チリとペルーの動向が焦点、ルラ外交にも注目【2023年を占う!】中南米
Japan In-depth / 2022年12月19日 23時0分
ボルアルテ氏はもともとはカスティジョ前大統領と同じく、マルクス・レーニン主義政党の「ペルー・リブレ」(PL)の出身だが、2022年1月にPLから追放されており、議会内で自身の政党はなく、事実上、孤立無援状態。「ボルアルテ大統領早期退陣」説も飛び交う。フジモリ元大統領の長女ケイコ氏をはじめ野党勢力の動き次第で2023年の早い段階でボルアルテ政権の存続問題が浮上するとの見方もある。
■メキシコ、アルゼンチンはカスティジョ氏復帰を支持
ペルー情勢は2023年の中南米各国の外交にも波紋を広げる可能性が出ている。メキシコ、アルゼンチン、コロンビア、ボリビアの左派政権は今回のペルーの政変に関しカスティジョ大統領の罷免を非民主的と批判し、同氏の大統領復権を呼びかける共同声明を発表した。カスティジョ氏が亡命を求めたメキシコのロペスオブラドール大統領はペルーのボルアルテ新政権を認めないとし、同国との外交関係の保留を示唆した。ベネズエラのマドゥロ左派政権もカスティジョ前大統領支持を表明した。

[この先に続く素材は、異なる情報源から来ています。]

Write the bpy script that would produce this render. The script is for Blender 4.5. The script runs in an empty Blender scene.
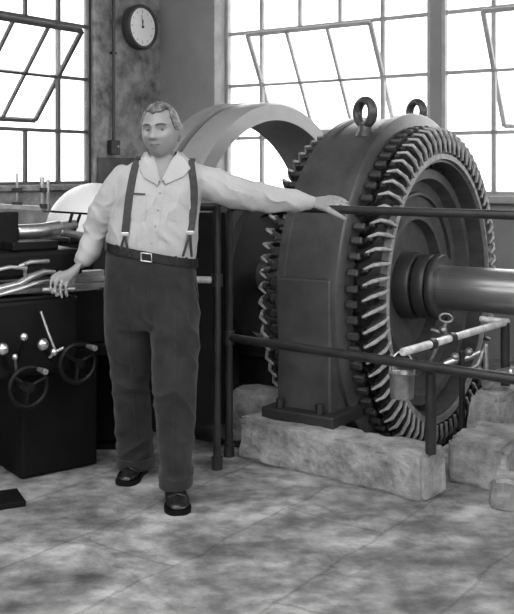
import bpy, bmesh, math, random
from mathutils import Vector, Matrix, noise
from mathutils.bvhtree import BVHTree
random.seed(7)
PI = math.pi
scene = bpy.context.scene
COL = scene.collection

# ------------------------------------------------------------------ camera, sky, exposure
FPX, HZ, EYE = 950.0, 170.0, 1.41           # focal length in pixels, horizon row, eye height
cam_d = bpy.data.cameras.new('camera'); cam = bpy.data.objects.new('camera', cam_d); COL.objects.link(cam)
cam.location = (0, 0, EYE); cam.rotation_euler = (PI/2, 0, 0)
cam_d.sensor_width = 36; cam_d.lens = 36*FPX/614; cam_d.shift_y = -(307-HZ)/614
cam_d.clip_start = .05; cam_d.clip_end = 200
scene.camera = cam
world = bpy.data.worlds.new('sky'); scene.world = world; world.use_nodes = True
wn = world.node_tree; bgn = wn.nodes['Background']
bgn.inputs['Color'].default_value = (.97, .97, .97, 1); bgn.inputs['Strength'].default_value = 1.0
scene.view_settings.view_transform = 'Standard'; scene.view_settings.look = 'None'
scene.view_settings.gamma = 1; scene.view_settings.use_curve_mapping = False
scene.view_settings.exposure = 2.2

# ------------------------------------------------------------------ helpers
def P(u, v, d):
    """world point seen at photo pixel (u, v) and standing at depth d metres"""
    return Vector(((u-257)/FPX*d, d, EYE-(v-HZ)/FPX*d))

def s2l(c):
    c = c/255; return c/12.92 if c <= .04045 else ((c+.055)/1.055)**2.4

def mat(name, g, rough=.6, metal=0., var=.25, scale=6., g2=None, bump=.0, bscale=40., detail=6., spec=.5, stretch=None, sheen=0):
    """grey procedural material: g = albedo, var = noise variation between g and g2"""
    m = bpy.data.materials.new(name); m.use_nodes = True
    nt = m.node_tree; b = nt.nodes['Principled BSDF']
    tc = nt.nodes.new('ShaderNodeTexCoord'); src = tc.outputs['Object']
    if stretch:
        mp = nt.nodes.new('ShaderNodeMapping'); mp.inputs['Scale'].default_value = stretch
        nt.links.new(src, mp.inputs['Vector']); src = mp.outputs['Vector']
    n = nt.nodes.new('ShaderNodeTexNoise'); n.inputs['Scale'].default_value = scale; n.inputs['Detail'].default_value = detail
    n.inputs['Roughness'].default_value = .62
    nt.links.new(src, n.inputs['Vector'])
    r = nt.nodes.new('ShaderNodeValToRGB')
    lo = g*(1-var); hi = g*(1+var) if g2 is None else g2
    hi = min(hi, .92)
    r.color_ramp.elements[0].position = .32; r.color_ramp.elements[1].position = .68
    r.color_ramp.elements[0].color = (lo, lo, lo, 1); r.color_ramp.elements[1].color = (hi, hi, hi, 1)
    nt.links.new(n.outputs['Fac'], r.inputs['Fac']); nt.links.new(r.outputs['Color'], b.inputs['Base Color'])
    b.inputs['Roughness'].default_value = rough; b.inputs['Metallic'].default_value = metal
    b.inputs['Specular IOR Level'].default_value = spec
    if sheen: b.inputs['Sheen Weight'].default_value = sheen
    if bump:
        n2 = nt.nodes.new('ShaderNodeTexNoise'); n2.inputs['Scale'].default_value = bscale; n2.inputs['Detail'].default_value = 5
        nt.links.new(src, n2.inputs['Vector'])
        bp = nt.nodes.new('ShaderNodeBump'); bp.inputs['Strength'].default_value = bump; bp.inputs['Distance'].default_value = .02
        nt.links.new(n2.outputs['Fac'], bp.inputs['Height']); nt.links.new(bp.outputs['Normal'], b.inputs['Normal'])
    return m

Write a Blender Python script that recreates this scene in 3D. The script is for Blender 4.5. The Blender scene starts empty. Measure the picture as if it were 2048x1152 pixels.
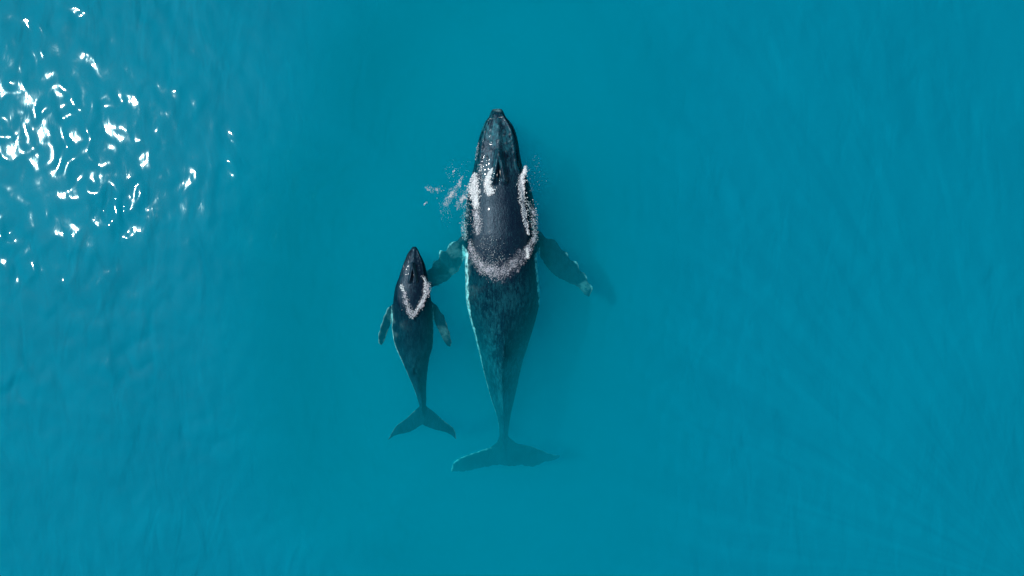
import bpy, bmesh, math, random
import numpy as np
from mathutils import Vector, noise as mnoise
from mathutils.bvhtree import BVHTree

random.seed(7)
RNG = np.random.default_rng(11)
sc = bpy.context.scene
C = sc.collection

# ------------------------------------------------------------------ camera
H = 22.4                                   # the drone hovers this high above the sea
LENS, SENSOR = 22.0, 36.0
cam = bpy.data.cameras.new('camera')
cam.lens, cam.sensor_width = LENS, SENSOR
cam.clip_start, cam.clip_end = 0.1, 2000.0
co = bpy.data.objects.new('camera', cam)
co.location = (0, 0, H)
co.rotation_euler = (0, 0, 0)
C.objects.link(co)
sc.camera = co

# ------------------------------------------------------------------ light
SUN_EL = math.radians(52.6)
SUN_AZ = math.atan2(300.0, -925.0)         # towards upper left of the picture
sv = Vector((math.cos(SUN_EL) * math.cos(SUN_AZ), math.cos(SUN_EL) * math.sin(SUN_AZ), math.sin(SUN_EL)))
w = bpy.data.worlds.new('World')
sc.world = w
w.use_nodes = True
nt = w.node_tree
bg = nt.nodes['Background']
sky = nt.nodes.new('ShaderNodeTexSky')
sky.sky_type = 'NISHITA'
sky.sun_disc = False
sky.sun_elevation = SUN_EL
sky.sun_rotation = math.atan2(sv.x, sv.y)
nt.links.new(sky.outputs[0], bg.inputs[0])
bg.inputs[1].default_value = 0.065
sl = bpy.data.lights.new('sun', 'SUN')
sl.energy = 4.7
sl.angle = math.radians(0.53)
sl.color = (1.0, 0.98, 0.95)
so = bpy.data.objects.new('sun', sl)
so.rotation_euler = (-sv).to_track_quat('-Z', 'Y').to_euler()
so.location = sv * 60
C.objects.link(so)

sc.view_settings.view_transform = 'Standard'
sc.view_settings.look = 'None'
sc.view_settings.exposure = 0.0
sc.view_settings.gamma = 1.0
sc.render.engine = 'CYCLES'
cy = sc.cycles
cy.use_denoising = True
cy.max_bounces = 12
cy.volume_bounces = 8
cy.diffuse_bounces = 3
cy.glossy_bounces = 2
cy.caustics_reflective = False
cy.caustics_refractive = False
cy.sample_clamp_indirect = 4.0

# ------------------------------------------------------------------ helpers
K = H * (SENSOR / 2) / LENS / 1024.0       # metres per photo pixel at sea level


def pt(px, py, z=0.0):
    f = K * (H - z) / H
    return Vector(((px - 1024.0) * f, (576.0 - py) * f, z))


def link_mesh(name, verts, faces, mat, parent=None, smooth=True):
    me = bpy.data.meshes.new(name)
    me.from_pydata(verts, [], faces)
    if smooth:
        me.polygons.foreach_set('use_smooth', [True] * len(me.polygons))
    me.materials.append(mat)
    me.update()
    o = bpy.data.objects.new(name, me)
    C.objects.link(o)
    if parent is not None:
        o.parent = parent
    return o


def tag(o, label, cat=None, group=None, kind=None):
    o['label'] = label
    if cat:
        o['category'] = cat
    if group:
        o['group'] = group
    if kind:
        o['kind'] = kind
    return o


def curve(xs, ys, q):
    """monotone-ish cubic Hermite through the points"""
    xs, ys, q = np.asarray(xs, float), np.asarray(ys, float), np.asarray(q, float)
    d = np.diff(ys) / np.diff(xs)
    m = np.zeros_like(ys)
    m[1:-1] = np.where(d[:-1] * d[1:] > 0, 2 * d[:-1] * d[1:] / (d[:-1] + d[1:] + 1e-12), 0)
    m[0], m[-1] = d[0], d[-1]
    i = np.clip(np.searchsorted(xs, q) - 1, 0, len(xs) - 2)
    h = xs[i + 1] - xs[i]
    t = np.clip((q - xs[i]) / h, 0, 1)
    t2, t3 = t * t, t * t * t
    return (2*t3 - 3*t2 + 1) * ys[i] + (t3 - 2*t2 + t) * h * m[i] + (-2*t3 + 3*t2) * ys[i+1] + (t3 - t2) * h * m[i+1]


def smooth01(t):
    t = np.clip(t, 0, 1)
    return t * t * (3 - 2 * t)


class N:
    """small node tree writer"""
    def __init__(self, mat):
        mat.use_nodes = True
        self.t = mat.node_tree
        self.t.nodes.clear()
        self.out = self.t.nodes.new('ShaderNodeOutputMaterial')

    def n(self, kind, **kw):
        nd = self.t.nodes.new('ShaderNode' + kind)
        for k, v in kw.items():
            if k.startswith('i_'):
                key = k[2:].replace('_', ' ')
                s = nd.inputs[int(key)] if key.isdigit() else nd.inputs[key]
                if hasattr(v, 'links') or isinstance(v, bpy.types.NodeSocket):
                    self.t.links.new(v, s)
                else:
                    s.default_value = v
            else:
                setattr(nd, k, v)
        return nd

    def link(self, a, b):
        self.t.links.new(a, b)

    def math(self, op, a, b=0.0, c=0.0, clamp=False):
        nd = self.t.nodes.new('ShaderNodeMath')
        nd.operation = op
        nd.use_clamp = clamp
        for i, v in enumerate((a, b, c)):
            if isinstance(v, bpy.types.NodeSocket):
                self.t.links.new(v, nd.inputs[i])
            else:
                nd.inputs[i].default_value = v
        return nd.outputs[0]

    def mapr(self, v, a, b, c=0.0, d=1.0, smooth=False):
        nd = self.t.nodes.new('ShaderNodeMapRange')
        if smooth:
            nd.interpolation_type = 'SMOOTHSTEP'
        self.t.links.new(v, nd.inputs[0])
        for i, x in enumerate((a, b, c, d)):
            nd.inputs[i + 1].default_value = x
        return nd.outputs[0]

    def noise(self, vec, scale, detail=3.0, rough=0.5, dist=0.0):
        nd = self.t.nodes.new('ShaderNodeTexNoise')
        nd.inputs['Scale'].default_value = scale
        nd.inputs['Detail'].default_value = detail
        nd.inputs['Roughness'].default_value = rough
        nd.inputs['Distortion'].default_value = dist
        self.t.links.new(vec, nd.inputs['Vector'])
        return nd.outputs[0]

    def mapping(self, vec, scale=(1, 1, 1), rot=0.0, loc=(0, 0, 0)):
        nd = self.t.nodes.new('ShaderNodeMapping')
        nd.inputs['Scale'].default_value = scale
        nd.inputs['Rotation'].default_value = (0, 0, rot)
        nd.inputs['Location'].default_value = loc
        self.t.links.new(vec, nd.inputs['Vector'])
        return nd.outputs[0]

    def mix(self, fac, a, b):
        nd = self.t.nodes.new('ShaderNodeMix')
        nd.data_type = 'RGBA'
        for s, v in ((nd.inputs[0], fac), (nd.inputs[6], a), (nd.inputs[7], b)):
            if isinstance(v, bpy.types.NodeSocket):
                self.t.links.new(v, s)
            else:
                s.default_value = v if isinstance(v, (int, float)) else (*v, 1.0)
        return nd.outputs[2]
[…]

一方、チリのボリッチ左派政権はカスティジョ前大統領の言動を反民主的と批判し、ボルアルテ新大統領への支持を明確にした。チリのほか、エクアドル、ウルグアイ、コスタリカもペルー新政権支持を明らかにするなど、ペルー政変への対応をめぐって中南米は二分される様相を示している。
こうした中、各国の耳目を集めているのが、2023年1月からブラジル大統領に就任するルラ氏。ルラ氏はペルー政変に関し、ボルアルテ新政権が国家再建に成功するよう望むとエールを送った。だが、ルラ氏は先に2022年10月の大統領選決選投票で当選した際、「中南米の再統合」の必要性を強調、域内各国の団結・協力の強化を各国に訴えている。
実際、ルラ氏は2003年-2010年の前大統領時代には中南米の統合に向け域内各国の連携を推進した実績がある。「ペルー政変をめぐる中南米の分断が深刻にならないよう調整役を果たす可能性がある」(ペルー・カトリカ大政治学者)と期待の声が聞かれるゆえんである。外交経験豊富なルラ氏の手腕が発揮されるか否かも、2023年の中南米の注目点の一つである。